Wayback Lowcountry: Devil fish
These monstrous creatures of the deep once towed boaters on wild rides.
Story + Artwork by Michele Roldán-Shaw
It has a bat-like face, strange horns and a ghostly white underbelly. Its enormous wingspan is the stuff of legend and allows it to leap high out of the water before descending with a frightful crash. The rarity of sightings only adds to its mystique. This is Mobula mobular — the so-called devil fish — a species of giant ray that officially reaches 16-20 feet across the back, but colloquially gains even more epic proportions. Its seasonal visits to local waters have resulted in some very strange tales.
In his 1846 book Carolina Sports by Land and Water, Beaufort planter William Elliott preserved many accounts of what he called “the mightiest, strangest, most formidable” of all fish. An avid sportsman, Elliott observed that devil fish frequented the Carolina coast during summer months, so a favorite pastime of his involved going out in a small boat to harpoon the powerful fish and get taken for a wild ride. A full third of his book is given to telling grand tales, always with himself as the hero, of these exploits that often took hours and never ended well for the fish — in spite of its immense strength and fight, it would ultimately tire and float to the surface to be brutally speared to death.
Over a century later, another famous Beaufort author and outdoorsman would reference the devil fish. J.E. McTeer, in his 1972 book Adventures in the Woods and Waters of the Low Country, spins the yarn of a friend who was fishing in the Broad River. He wanted to sail to a place called Bay Point Rocks, but there wasn’t enough wind and he didn’t feel like rowing that far, so he wished aloud “Lord, I’d sure like to be on Bay Point Rocks.”

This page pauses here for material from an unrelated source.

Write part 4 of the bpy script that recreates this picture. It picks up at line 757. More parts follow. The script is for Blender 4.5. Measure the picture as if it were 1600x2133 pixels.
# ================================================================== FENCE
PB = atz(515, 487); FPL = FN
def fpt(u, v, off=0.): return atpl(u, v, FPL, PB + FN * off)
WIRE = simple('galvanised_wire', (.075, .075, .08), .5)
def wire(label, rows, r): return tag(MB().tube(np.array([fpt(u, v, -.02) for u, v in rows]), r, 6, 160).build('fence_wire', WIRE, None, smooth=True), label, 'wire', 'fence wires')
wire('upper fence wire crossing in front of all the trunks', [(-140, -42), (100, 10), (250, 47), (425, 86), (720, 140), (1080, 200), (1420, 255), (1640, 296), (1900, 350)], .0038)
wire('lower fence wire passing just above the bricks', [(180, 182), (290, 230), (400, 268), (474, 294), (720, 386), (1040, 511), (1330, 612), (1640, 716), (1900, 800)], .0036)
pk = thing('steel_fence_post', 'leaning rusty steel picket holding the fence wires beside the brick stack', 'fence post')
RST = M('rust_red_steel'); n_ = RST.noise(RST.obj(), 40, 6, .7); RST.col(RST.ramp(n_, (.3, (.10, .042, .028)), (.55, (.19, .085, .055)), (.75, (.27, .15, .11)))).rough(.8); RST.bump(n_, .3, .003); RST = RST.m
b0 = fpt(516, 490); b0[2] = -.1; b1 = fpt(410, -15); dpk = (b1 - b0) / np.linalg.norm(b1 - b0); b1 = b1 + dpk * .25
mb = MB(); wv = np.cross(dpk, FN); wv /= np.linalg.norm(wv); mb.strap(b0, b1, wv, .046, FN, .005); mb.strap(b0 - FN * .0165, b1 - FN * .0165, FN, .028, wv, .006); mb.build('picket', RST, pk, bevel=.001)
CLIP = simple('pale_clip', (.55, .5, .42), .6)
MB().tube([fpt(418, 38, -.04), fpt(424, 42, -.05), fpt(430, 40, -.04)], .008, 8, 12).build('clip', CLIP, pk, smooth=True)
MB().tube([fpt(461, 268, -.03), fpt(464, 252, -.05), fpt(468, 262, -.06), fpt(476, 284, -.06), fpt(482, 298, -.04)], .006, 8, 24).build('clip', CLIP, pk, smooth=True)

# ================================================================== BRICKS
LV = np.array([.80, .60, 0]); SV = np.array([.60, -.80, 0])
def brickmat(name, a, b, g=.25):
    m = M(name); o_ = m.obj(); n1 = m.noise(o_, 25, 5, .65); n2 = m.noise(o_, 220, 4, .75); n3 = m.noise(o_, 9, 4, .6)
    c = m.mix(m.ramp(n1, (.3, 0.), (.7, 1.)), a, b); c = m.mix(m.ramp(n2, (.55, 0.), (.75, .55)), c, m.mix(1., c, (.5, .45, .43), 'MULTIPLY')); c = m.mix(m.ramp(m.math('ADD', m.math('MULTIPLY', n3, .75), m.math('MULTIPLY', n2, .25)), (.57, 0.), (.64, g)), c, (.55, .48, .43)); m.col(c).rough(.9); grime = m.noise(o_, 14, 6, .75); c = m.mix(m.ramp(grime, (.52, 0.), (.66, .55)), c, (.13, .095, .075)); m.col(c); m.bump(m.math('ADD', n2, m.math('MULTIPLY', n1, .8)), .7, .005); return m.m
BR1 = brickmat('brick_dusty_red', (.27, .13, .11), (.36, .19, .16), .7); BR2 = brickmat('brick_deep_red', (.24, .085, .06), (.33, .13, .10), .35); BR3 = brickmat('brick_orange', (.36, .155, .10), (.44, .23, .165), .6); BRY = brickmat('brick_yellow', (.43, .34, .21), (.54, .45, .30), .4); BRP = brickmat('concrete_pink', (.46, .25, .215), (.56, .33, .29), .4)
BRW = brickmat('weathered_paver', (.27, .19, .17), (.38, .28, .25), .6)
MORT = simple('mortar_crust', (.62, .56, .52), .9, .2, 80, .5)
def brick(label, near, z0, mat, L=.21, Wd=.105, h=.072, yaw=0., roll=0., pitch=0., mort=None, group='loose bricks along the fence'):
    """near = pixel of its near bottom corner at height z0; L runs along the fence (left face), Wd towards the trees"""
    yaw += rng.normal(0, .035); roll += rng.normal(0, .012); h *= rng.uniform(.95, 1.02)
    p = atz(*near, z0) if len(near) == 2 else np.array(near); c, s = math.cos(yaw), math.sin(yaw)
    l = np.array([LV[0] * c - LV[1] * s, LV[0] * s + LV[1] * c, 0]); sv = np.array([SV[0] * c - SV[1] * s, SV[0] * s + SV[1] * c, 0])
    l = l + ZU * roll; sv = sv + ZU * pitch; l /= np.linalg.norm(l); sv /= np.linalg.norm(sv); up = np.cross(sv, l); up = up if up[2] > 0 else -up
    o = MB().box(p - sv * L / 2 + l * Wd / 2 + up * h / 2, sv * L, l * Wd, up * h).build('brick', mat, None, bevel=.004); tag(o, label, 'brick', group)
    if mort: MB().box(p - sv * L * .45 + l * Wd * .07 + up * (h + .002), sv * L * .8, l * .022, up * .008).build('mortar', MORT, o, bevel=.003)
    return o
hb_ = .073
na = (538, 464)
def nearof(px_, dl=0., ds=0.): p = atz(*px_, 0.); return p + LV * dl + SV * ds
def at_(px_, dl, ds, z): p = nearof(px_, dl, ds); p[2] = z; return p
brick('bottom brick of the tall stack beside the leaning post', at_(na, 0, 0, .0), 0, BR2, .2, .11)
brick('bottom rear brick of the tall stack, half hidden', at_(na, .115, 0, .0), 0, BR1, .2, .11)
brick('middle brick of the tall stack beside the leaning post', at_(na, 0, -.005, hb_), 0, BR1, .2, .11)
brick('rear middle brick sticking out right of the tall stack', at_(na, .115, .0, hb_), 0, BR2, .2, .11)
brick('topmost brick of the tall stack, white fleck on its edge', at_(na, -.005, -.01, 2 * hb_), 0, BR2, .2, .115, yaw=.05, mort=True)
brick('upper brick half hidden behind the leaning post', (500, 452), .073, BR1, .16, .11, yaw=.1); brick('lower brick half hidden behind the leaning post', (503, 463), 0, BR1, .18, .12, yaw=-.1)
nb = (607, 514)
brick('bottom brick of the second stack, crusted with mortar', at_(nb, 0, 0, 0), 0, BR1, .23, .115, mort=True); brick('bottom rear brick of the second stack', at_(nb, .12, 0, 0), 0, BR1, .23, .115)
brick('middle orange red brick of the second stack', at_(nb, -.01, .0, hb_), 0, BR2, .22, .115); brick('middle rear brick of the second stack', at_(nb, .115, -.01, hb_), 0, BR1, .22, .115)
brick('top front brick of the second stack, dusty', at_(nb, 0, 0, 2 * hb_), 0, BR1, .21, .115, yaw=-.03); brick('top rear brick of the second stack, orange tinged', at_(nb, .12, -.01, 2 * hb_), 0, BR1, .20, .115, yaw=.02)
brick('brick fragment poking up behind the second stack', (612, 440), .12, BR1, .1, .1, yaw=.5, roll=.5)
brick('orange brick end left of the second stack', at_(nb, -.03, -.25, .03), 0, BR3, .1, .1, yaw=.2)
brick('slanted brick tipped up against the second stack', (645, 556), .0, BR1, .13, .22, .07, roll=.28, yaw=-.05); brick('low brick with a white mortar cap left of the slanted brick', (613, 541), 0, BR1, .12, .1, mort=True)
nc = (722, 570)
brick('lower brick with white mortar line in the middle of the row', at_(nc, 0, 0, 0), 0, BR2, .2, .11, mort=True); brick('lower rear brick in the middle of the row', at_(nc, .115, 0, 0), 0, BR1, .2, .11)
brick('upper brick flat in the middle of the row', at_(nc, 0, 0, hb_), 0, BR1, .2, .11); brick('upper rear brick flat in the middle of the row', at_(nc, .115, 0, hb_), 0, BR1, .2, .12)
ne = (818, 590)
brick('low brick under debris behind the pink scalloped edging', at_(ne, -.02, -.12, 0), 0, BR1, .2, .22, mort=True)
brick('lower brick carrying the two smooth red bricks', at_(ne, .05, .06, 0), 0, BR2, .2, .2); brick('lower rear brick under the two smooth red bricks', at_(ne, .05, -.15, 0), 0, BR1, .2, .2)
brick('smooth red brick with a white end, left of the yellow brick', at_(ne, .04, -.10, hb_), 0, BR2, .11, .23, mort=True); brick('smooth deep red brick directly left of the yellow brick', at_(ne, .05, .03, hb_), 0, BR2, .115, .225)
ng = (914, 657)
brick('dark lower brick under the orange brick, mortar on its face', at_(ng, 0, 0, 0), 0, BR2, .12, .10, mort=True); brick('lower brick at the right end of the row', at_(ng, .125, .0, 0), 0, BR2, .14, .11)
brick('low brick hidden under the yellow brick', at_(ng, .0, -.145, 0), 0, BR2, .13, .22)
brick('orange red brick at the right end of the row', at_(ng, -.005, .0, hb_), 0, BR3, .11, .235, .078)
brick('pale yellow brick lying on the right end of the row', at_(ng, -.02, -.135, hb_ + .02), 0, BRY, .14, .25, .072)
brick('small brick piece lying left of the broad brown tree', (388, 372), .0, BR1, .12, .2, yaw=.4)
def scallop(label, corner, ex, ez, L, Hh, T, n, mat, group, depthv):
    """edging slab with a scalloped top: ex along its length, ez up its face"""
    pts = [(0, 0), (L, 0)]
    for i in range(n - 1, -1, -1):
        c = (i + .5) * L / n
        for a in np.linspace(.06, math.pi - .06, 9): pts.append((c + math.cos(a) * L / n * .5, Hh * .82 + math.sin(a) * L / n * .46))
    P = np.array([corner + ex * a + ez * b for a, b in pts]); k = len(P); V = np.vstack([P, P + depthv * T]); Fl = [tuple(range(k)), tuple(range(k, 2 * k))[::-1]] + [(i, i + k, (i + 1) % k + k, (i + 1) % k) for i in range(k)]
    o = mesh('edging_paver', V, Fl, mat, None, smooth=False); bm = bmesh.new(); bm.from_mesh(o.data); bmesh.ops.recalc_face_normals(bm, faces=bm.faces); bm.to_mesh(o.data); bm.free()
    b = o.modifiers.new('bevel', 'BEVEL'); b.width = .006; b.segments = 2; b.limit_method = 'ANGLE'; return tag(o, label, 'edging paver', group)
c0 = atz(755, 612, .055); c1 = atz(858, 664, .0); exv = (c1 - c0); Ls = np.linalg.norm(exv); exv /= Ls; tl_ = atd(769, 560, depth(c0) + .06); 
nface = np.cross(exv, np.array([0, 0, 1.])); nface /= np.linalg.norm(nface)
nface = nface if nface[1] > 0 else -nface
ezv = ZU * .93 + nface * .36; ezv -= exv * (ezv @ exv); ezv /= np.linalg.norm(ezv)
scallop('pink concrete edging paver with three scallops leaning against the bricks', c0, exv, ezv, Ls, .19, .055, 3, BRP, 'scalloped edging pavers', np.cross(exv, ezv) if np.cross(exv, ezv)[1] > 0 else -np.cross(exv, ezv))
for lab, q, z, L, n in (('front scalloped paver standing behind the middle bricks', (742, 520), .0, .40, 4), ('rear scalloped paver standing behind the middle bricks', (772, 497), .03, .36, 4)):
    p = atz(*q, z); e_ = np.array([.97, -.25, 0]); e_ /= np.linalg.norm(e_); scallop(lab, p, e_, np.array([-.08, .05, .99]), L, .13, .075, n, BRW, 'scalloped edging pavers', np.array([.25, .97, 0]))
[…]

Suddenly his boat jerked forward and began slicing the water with alarming speed — a devil fish had gotten ensnared in his anchor line and was towing him straight toward Bay Point Rocks! Although too terrified to move, the man could see massive wings threading the water until they arrived at his wished-for destination, whereupon the fish turned the anchor loose and was gone.
A very tall tale indeed. But contemporary accounts, if not as whimsical, are equally impressive. One Bluffton kayaker recalls nearly having heart failure when something the size of a garage door came blasting out of the May River to land with a colossal splash just a few yards away. Long-time shrimpers speak of having their nets destroyed when devil fish with 15-20 foot wingspans get entangled in their nets. Most extraordinary of all is the story of Larry Toomer, respected owner of the Bluffton Oyster Company, who recounts that in 1990 he was shrimping off the north end of Hilton Head when a monstrous ray got fouled up in his net. It was a 60-foot net, and the ray was almost as big, putting Toomer’s estimate of the creature at 50-foot across. When they finally got it out, it hit the propeller and stopped the engine, which evidently is hard to do.
Still not a believer? Google “5,000-pound devilfish” to see a photograph of a similar specimen harvested by accident off the coast of New Jersey. The fish got caught in an anchor line and took some boaters on a harrowing 3-hour trip before being shot 22 times by the Coast Guard with a high-powered rifle, then hauled to shore where it gave birth to an 18-inch live baby. So many people flocked to see its carcass that the boat’s captain started charging ten cents a head, and within a few days had raised $3,000 for the local fire department. The historic photograph evidently shows a taxidermy version of the fish, which the captain planned to donate to a natural history museum, but records don’t show where it is today.
Do giant devil fish still haunt these waters? Do they reach the wingspans and tow-capacities claimed? Get out and see for yourself! But not if you have small children or a heart condition.